Vietnamese living in the Democratic Republic of Vietnam during the late 1950s participated in a construction boom. In part, the new construction was a response to a pressing need. Vital infrastructure, such as railways and waterworks, had been badly damaged or completely destroyed during the First Indochina War (1946-1954). But the reconstruction effort served other purposes as well. First, the construction helped make state socialism manifest, that is physically tangible and, in theory, demonstrably superior to what came before it. Second, the techniques used emphasized socialist forms of collective labor, which created new opportunities for the Communist Party of Vietnam to more fully extend itself directly into people’s everyday lives. I develop these contentions by focusing on the Bac Hung Hai Irrigation Project, which was built in stages between 1958 and 1962 to overcome chronic food shortages and to provide flood control for the "Left Bank" region southeast of Hanoi.  I explore how cadres working under the supervision of the Ministry of Irrigation as well as Chinese and Soviet technical advisors mobilized tens of thousands of peasants to build the massive project covering 210,000 hectares. The project, upon its completion, was the largest of its kind and, in theory, enabled the collectivization of agriculture to proceed in the lower Red River Delta. Interviews with cadres and laborers, many of whom were conscripted, will be examined against archival and other visual media to explore how bureaucratic categories and practices shape what can be remembered about the project.

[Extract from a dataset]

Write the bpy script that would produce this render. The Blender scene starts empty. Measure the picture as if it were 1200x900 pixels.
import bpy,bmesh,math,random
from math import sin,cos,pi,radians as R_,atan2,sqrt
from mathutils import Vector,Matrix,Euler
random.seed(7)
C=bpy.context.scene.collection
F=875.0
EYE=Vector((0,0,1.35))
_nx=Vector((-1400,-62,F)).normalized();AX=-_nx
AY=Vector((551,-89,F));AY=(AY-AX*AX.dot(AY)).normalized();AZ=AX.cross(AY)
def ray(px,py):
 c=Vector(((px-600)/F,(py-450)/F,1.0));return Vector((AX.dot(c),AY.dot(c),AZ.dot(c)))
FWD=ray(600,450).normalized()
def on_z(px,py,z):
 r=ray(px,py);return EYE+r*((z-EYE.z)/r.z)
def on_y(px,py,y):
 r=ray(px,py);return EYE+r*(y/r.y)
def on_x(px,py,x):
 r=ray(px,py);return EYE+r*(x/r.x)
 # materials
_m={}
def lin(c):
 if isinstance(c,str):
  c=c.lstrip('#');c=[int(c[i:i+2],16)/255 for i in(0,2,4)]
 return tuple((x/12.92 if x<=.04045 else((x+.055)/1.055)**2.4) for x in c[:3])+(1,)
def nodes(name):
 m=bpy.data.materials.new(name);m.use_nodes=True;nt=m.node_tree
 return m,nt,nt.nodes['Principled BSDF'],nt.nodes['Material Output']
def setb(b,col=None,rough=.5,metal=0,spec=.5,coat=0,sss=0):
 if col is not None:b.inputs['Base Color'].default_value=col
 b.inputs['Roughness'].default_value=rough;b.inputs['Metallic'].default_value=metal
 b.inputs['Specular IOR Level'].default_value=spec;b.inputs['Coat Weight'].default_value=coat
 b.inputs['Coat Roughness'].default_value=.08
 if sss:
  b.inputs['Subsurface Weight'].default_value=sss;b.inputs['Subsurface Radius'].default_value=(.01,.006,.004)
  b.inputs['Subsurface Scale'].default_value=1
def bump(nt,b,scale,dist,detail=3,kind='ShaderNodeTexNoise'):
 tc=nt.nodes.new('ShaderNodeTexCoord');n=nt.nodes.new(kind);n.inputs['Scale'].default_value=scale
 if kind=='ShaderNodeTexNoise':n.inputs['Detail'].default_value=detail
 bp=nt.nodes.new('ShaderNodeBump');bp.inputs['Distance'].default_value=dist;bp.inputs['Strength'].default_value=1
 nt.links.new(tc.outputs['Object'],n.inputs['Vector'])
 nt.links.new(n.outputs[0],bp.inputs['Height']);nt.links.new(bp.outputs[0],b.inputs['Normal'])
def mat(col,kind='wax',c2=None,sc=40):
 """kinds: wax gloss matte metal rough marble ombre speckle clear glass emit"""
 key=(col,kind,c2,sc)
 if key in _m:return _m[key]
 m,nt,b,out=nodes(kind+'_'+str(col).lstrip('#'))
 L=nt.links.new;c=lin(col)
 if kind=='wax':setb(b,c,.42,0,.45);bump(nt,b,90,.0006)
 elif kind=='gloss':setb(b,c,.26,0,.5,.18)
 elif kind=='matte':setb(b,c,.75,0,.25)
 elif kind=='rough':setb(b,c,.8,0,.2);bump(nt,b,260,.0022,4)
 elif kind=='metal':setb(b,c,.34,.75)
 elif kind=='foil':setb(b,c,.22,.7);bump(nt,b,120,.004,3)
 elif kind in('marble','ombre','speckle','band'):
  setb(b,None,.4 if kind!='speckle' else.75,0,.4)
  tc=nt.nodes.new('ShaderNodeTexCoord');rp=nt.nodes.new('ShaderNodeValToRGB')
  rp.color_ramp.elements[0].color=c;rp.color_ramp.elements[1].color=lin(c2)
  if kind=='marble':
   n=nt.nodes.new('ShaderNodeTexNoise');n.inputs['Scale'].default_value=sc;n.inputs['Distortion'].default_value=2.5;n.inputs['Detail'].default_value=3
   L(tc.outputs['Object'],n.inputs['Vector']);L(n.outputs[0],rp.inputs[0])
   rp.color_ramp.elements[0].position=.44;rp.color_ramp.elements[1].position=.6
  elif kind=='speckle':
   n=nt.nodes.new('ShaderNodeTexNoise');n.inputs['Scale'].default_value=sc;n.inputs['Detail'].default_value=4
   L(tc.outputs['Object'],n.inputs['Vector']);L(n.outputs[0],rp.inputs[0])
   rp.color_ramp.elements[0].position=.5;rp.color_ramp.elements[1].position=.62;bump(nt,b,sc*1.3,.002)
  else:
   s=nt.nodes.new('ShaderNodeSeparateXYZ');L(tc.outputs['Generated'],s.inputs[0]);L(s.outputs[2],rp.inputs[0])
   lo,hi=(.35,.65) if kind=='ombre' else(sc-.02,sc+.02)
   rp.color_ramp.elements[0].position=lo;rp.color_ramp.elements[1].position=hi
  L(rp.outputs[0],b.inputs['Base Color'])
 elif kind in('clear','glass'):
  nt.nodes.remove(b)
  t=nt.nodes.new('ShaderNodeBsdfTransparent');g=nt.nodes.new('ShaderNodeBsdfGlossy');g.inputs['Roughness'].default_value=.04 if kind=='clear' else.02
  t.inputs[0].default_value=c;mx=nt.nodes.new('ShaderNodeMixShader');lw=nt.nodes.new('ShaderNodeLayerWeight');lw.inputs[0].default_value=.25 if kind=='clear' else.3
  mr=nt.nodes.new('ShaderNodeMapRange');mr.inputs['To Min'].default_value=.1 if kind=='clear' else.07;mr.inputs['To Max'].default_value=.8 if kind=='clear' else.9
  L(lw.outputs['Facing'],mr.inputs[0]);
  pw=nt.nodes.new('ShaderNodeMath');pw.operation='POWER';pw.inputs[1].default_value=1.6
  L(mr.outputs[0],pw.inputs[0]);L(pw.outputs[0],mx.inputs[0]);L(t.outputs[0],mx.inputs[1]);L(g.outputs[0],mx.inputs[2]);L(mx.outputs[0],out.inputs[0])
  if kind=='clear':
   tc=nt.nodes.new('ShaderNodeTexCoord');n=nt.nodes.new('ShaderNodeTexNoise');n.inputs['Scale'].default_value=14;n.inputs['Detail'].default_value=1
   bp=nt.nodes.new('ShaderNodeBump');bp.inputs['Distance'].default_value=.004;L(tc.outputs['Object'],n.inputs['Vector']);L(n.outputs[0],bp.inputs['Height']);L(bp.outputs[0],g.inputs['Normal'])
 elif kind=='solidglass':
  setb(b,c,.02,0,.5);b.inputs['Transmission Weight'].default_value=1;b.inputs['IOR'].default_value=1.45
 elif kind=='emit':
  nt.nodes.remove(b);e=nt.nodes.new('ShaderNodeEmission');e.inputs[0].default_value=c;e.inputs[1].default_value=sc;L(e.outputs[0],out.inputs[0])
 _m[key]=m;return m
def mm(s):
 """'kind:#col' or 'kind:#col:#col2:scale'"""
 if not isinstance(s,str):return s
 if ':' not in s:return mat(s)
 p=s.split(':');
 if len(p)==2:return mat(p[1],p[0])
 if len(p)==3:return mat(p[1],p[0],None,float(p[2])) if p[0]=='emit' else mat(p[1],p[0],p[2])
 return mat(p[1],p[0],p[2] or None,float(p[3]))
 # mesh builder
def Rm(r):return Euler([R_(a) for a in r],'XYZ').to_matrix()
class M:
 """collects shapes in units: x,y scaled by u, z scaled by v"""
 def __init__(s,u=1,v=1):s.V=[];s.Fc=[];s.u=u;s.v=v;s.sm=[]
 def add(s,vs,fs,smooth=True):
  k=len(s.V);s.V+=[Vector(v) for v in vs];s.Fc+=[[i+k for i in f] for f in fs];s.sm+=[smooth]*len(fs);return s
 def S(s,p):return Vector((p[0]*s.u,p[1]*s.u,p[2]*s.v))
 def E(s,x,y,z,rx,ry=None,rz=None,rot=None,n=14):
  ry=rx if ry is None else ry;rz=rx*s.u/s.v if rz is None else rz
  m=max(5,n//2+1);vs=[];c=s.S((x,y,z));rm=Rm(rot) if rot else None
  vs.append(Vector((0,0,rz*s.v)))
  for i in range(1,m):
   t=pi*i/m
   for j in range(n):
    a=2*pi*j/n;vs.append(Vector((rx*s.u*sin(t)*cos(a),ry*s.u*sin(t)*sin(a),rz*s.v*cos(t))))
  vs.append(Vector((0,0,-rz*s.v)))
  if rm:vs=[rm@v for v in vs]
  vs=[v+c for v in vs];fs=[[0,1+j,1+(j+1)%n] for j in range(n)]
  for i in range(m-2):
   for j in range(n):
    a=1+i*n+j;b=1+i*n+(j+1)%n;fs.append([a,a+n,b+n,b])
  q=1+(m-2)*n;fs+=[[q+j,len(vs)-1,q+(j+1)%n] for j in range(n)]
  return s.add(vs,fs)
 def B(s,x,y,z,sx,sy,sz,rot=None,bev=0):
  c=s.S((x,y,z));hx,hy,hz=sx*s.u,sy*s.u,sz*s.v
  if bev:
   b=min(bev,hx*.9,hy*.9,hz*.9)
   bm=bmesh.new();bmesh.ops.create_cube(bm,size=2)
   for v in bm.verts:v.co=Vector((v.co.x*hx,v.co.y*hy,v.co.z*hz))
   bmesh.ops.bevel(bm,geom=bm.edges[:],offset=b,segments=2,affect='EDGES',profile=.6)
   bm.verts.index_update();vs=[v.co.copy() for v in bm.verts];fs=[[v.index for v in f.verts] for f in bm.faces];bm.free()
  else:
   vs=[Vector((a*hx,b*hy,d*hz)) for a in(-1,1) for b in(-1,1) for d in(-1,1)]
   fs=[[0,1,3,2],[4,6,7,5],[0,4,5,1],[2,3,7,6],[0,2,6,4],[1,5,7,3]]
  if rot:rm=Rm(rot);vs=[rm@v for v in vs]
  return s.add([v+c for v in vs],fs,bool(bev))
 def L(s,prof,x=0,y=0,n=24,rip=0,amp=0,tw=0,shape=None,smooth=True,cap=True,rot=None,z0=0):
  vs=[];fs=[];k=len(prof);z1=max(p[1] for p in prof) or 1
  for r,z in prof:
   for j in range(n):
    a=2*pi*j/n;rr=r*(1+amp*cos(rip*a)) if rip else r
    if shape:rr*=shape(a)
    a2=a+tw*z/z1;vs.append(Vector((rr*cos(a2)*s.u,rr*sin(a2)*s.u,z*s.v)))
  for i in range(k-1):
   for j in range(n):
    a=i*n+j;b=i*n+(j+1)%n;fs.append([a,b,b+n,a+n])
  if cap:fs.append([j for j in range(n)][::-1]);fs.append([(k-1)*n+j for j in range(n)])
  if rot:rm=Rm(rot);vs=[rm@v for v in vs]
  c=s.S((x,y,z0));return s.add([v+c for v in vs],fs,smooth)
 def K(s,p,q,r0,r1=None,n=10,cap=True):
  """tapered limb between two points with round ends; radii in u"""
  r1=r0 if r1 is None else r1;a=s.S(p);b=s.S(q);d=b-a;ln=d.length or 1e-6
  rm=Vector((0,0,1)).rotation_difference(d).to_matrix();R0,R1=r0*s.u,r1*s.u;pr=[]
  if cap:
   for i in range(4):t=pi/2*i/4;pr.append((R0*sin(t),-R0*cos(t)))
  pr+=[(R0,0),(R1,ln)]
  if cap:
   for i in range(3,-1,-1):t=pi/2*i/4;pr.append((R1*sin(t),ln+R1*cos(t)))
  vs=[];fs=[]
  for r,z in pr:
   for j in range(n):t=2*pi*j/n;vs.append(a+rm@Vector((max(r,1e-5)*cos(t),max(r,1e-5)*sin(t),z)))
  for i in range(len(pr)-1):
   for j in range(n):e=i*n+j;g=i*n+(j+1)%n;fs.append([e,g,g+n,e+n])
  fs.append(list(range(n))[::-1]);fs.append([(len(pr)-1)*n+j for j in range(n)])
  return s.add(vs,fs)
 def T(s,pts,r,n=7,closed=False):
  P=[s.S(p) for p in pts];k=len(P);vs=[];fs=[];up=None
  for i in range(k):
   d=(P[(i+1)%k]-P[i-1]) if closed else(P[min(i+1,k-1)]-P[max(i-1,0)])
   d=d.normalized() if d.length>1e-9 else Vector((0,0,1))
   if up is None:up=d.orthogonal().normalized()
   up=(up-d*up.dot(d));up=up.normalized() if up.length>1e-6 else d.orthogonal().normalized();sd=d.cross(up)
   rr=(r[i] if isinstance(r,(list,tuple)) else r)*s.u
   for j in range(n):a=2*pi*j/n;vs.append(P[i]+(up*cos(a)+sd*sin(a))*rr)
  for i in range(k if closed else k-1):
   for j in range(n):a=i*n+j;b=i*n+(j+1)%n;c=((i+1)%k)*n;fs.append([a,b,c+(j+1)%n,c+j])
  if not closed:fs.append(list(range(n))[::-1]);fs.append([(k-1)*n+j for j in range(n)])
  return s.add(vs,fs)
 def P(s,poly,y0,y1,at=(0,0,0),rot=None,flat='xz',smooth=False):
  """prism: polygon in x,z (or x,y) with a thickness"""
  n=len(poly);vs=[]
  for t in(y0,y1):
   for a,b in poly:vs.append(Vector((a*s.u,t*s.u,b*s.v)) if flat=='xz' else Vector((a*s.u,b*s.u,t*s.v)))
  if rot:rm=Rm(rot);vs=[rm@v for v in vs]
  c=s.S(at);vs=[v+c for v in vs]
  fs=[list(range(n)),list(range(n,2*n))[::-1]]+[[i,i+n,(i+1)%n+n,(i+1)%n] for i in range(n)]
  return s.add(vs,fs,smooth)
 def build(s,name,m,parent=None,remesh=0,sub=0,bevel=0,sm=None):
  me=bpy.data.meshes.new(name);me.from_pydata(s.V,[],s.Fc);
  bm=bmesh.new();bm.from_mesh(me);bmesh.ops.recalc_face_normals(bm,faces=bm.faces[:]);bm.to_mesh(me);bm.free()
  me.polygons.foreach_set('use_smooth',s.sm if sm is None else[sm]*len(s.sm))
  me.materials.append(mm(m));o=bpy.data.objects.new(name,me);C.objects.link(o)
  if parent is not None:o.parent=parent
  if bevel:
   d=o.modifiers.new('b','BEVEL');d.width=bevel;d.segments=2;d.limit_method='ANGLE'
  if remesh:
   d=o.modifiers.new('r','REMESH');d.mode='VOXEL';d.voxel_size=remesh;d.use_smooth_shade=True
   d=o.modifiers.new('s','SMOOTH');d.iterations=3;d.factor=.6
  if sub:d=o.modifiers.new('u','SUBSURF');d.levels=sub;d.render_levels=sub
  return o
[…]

Motor-Powered Mekong: The Vietnamese - "Kohler" Revolution in the Delta

David A. Biggs, University of California, Riverside

While the American military and civilian presence in Vietnam is most often associated with combat and the technology-heavy presence of some 500,000 foreign troops, the period from 1954 to 1975 was also one of unprecedented, often unregulated foreign aid and technological change. While many aid projects failed, the mechanization campaign to introduce and sell small diesel engines for boats, water pumps, and portable rice mills succeeded far beyond expectations. By 1963, some 80% of all families in the Mekong Delta owned one of the 4-12 hp engines known generally as "may ko-le" for the Kohler Corporation that introduced the engines with its company logo stamped on the fuel tank. By 1975 an estimated one million engines were in use across the delta, bolted to boats as outboard motors, rigged to water pumps and as part of portable milling equipment. Use of the engines quickly permeated the boundaries of "secure" areas and became key to the survival of guerilla bases and communication in liberated zones. This paper considers how wartime use of the machines transformed rural life in the delta and how the war's motor legacy dramatically altered the delta's agriculture and its water environment.